Structural pattern in the Precambrian rocks of Sonua-Lotapahar region,North Singhbhum,eastern India

In the western part of the North Singhbhum fold belt near Lotapahar and Sonua the remobilized basement block of Chakradharpur Gneiss is overlain by a metasedimentary assemblage consisting of quartz arenite, conglomerate, slate-phyllite, greywacke with volcanogenic material, volcaniclastic rocks and chert. The rock assemblage suggests an association of volcanism, turbidite deposition and debris flow in the basin. The grade of metamorphism is very low, the common metamorphic minerals being muscovite, chlorite, biotite and stilpnomelane. Three phases of deformation have affected the rocks. The principal D1 structure is a penetrative planar fabric, parallel to or at low angle to bedding. No D1 major fold is observed and the regional importance of this deformation is uncertain. The D2 deformation has given rise to a number of northerly plunging major folds on E-W axial planes.

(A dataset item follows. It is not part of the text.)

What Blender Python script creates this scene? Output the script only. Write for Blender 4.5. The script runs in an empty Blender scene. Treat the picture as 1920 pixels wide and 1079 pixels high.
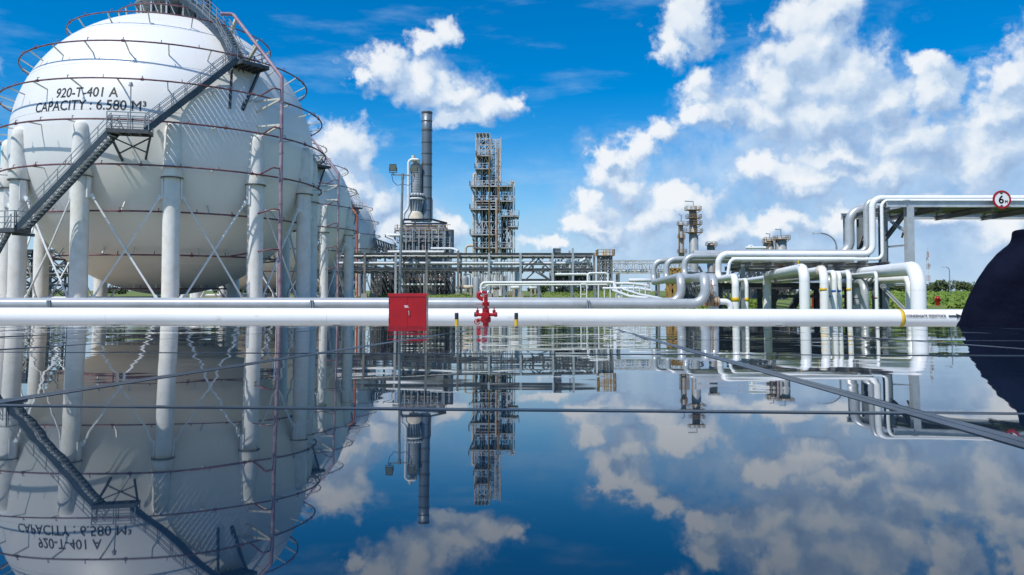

These have nearly reclined geometry and theL ₂lineation is mostly downdip on theS ₂surface, though some variation in pitch is observed. The morphology of D2 planar fabric varies from slaty cleavage/schistosity to crenulation cleavage and solution cleavage. D3 deformation is weak and has given rise to puckers and broad warps on schistosity and bedding. The D2 major folds south of Lotapahar are second order folds in the core of the Ongarbira syncline whose easterly closure is exposed east of the mapped area. Photogeological study suggests that the easterly and westerly closing folds together form a large synclinal sheath fold. There is a continuity of structures from north to south and no mylonite belt is present, though there is attenuation and disruption along the fold limbs. Therefore, the Singhbhum shear zone cannot be extended westwards in the present area. There is no evidence that in this area a discontinuity surface separates two orogenic belts of Archaean and Proterozoic age.